Materials: lacquer, mounted with enameled and gilded porcelain; shakudo and gilt fittings

Dimensions: 208 x 120 x 46 cm

Accession Number: S 151

Other Notes:

A porcelain-mounted lacquer cabinet with an asymmetrical arrangement of sliding doors, small drawers, and cupboards enclosing further small drawers, cupboards and shelves. The porcelain panels enamelled and gilt in the style of Kyoto earthenware, with mythological scenes including Nitta no Yoshisada throwing his tachi into foaming waves, a Chinese sage with attendants on a balcony, samurai warriors in combat, and courtiers with attendants. The interior panels of the hinged doors with birds and foliage, the drawers inlaid in ivory and pearl-shell, and lacquered in relief with military emblems, the frame lacquered with numerous mon, the sides with dragon and ho-o roundels, applied throughout with shakudo mounts and gilt aoi mon.

This cabinet is a good example of the sumptuous combination of techniques that was sought after by many Japanese-art enthusiasts at the height of the Japan craze in the 1870s and 1880s.
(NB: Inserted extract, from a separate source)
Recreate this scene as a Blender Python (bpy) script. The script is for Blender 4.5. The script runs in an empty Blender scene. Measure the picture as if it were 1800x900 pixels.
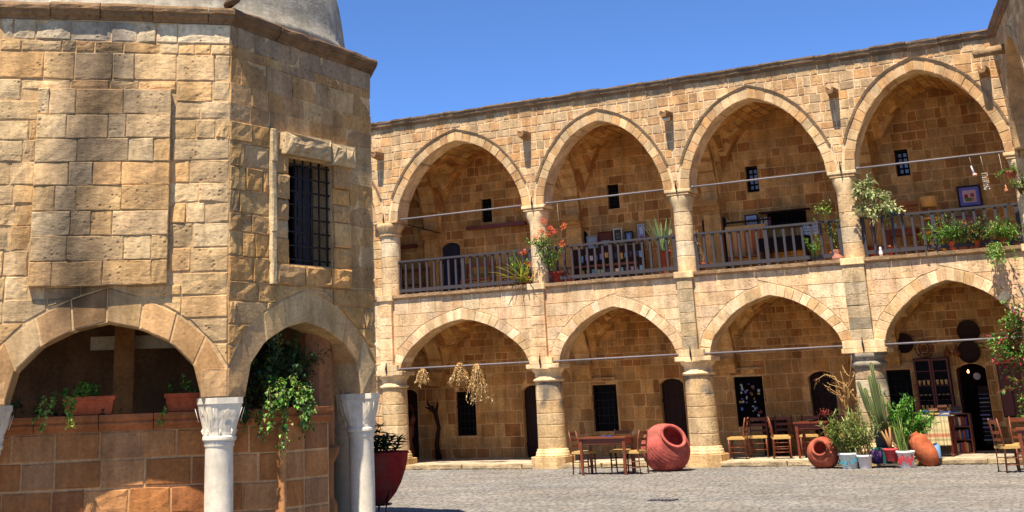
import bpy, bmesh, math, random
from mathutils import Vector, Matrix, noise
from mathutils.geometry import tessellate_polygon
random.seed(7)
R = random.random
def U(a, b): return a + (b - a) * R()
S = bpy.context.scene
COL = S.collection

# ---------------------------------------------------------------- camera
cam = bpy.data.cameras.new('camera'); co = bpy.data.objects.new('camera', cam); COL.objects.link(co)
cam.sensor_width = 36; cam.lens = 2344.54 / 1800 * 36
cam.shift_x = 0.08108; cam.shift_y = -0.27673; cam.clip_start = .1; cam.clip_end = 3000
CR = Vector((0.86574291, 0.49919176, -0.03601101)); CU = Vector((0.18206735, -0.24710085, 0.9517314)); CF = Vector((-0.46619812, 0.83051114, 0.30481233))
m = Matrix((CR, CU, -CF)).transposed().to_4x4(); m.translation = Vector((18.0829, -29.534, 1.6)); co.matrix_world = m
S.camera = co
# ---------------------------------------------------------------- light
SUN = Vector((.02, -.50, 1)).normalized()
w = bpy.data.worlds.new('World'); S.world = w; w.use_nodes = True
nt = w.node_tree; bg = nt.nodes['Background']
sky = nt.nodes.new('ShaderNodeTexSky'); sky.sky_type = 'NISHITA'; sky.sun_disc = False
sky.sun_elevation = math.asin(SUN.z); sky.sun_rotation = math.atan2(SUN.x, SUN.y)
sky.air_density = .5; sky.dust_density = 0; sky.ozone_density = 9; sky.altitude = 2000
hsv = nt.nodes.new('ShaderNodeHueSaturation'); hsv.inputs['Saturation'].default_value = 1.03
nt.links.new(sky.outputs[0], hsv.inputs['Color']); nt.links.new(hsv.outputs[0], bg.inputs[0]); bg.inputs[1].default_value = .15
sl = bpy.data.lights.new('sun', 'SUN'); so = bpy.data.objects.new('sun', sl); COL.objects.link(so)
sl.energy = 5.0; sl.angle = math.radians(.5); sl.color = (1, .92, .80)
so.rotation_euler = SUN.to_track_quat('Z', 'Y').to_euler(); so.location = (0, -20, 30)
S.view_settings.view_transform = 'Standard'; S.view_settings.look = 'None'; S.view_settings.exposure = .9; S.view_settings.gamma = 1
S.cycles.max_bounces = 8; S.cycles.diffuse_bounces = 5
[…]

Also characteristic of this period is the optimistic use on the metal fittings of the hollyhock mon of the Tokugawa family who had ruled Japan as shoguns for more than two centuries until 1867. The Tokugawa mon is particularly inappropriate on this piece since the large porcelain panel at the top right shows the warrior Nitta Yoshisada (1301-38), a loyalist hero who struggled to depose the Hojo, an earlier family of military rulers and restore Imperial rule. On his way to capture the city of Kamakura, Nitta threw his sword into the waves as an offering to Ryujin, the Dragon King of the Sea. The tide immediately drew back, opening up a route by which Nitta was able to make a successful surprise attack.

Bibliography:

O. Impey, M. Fairley (eds.), Meiji No Takara: Treasures Of Imperial Japan: Ceramics Vol II, London 1995, cat. 153.
J. Earle, Splendors of Imperial Japan: Arts of the Meiji period from the Khalili Collection, London 2002, cat. 86, pp. 136–7.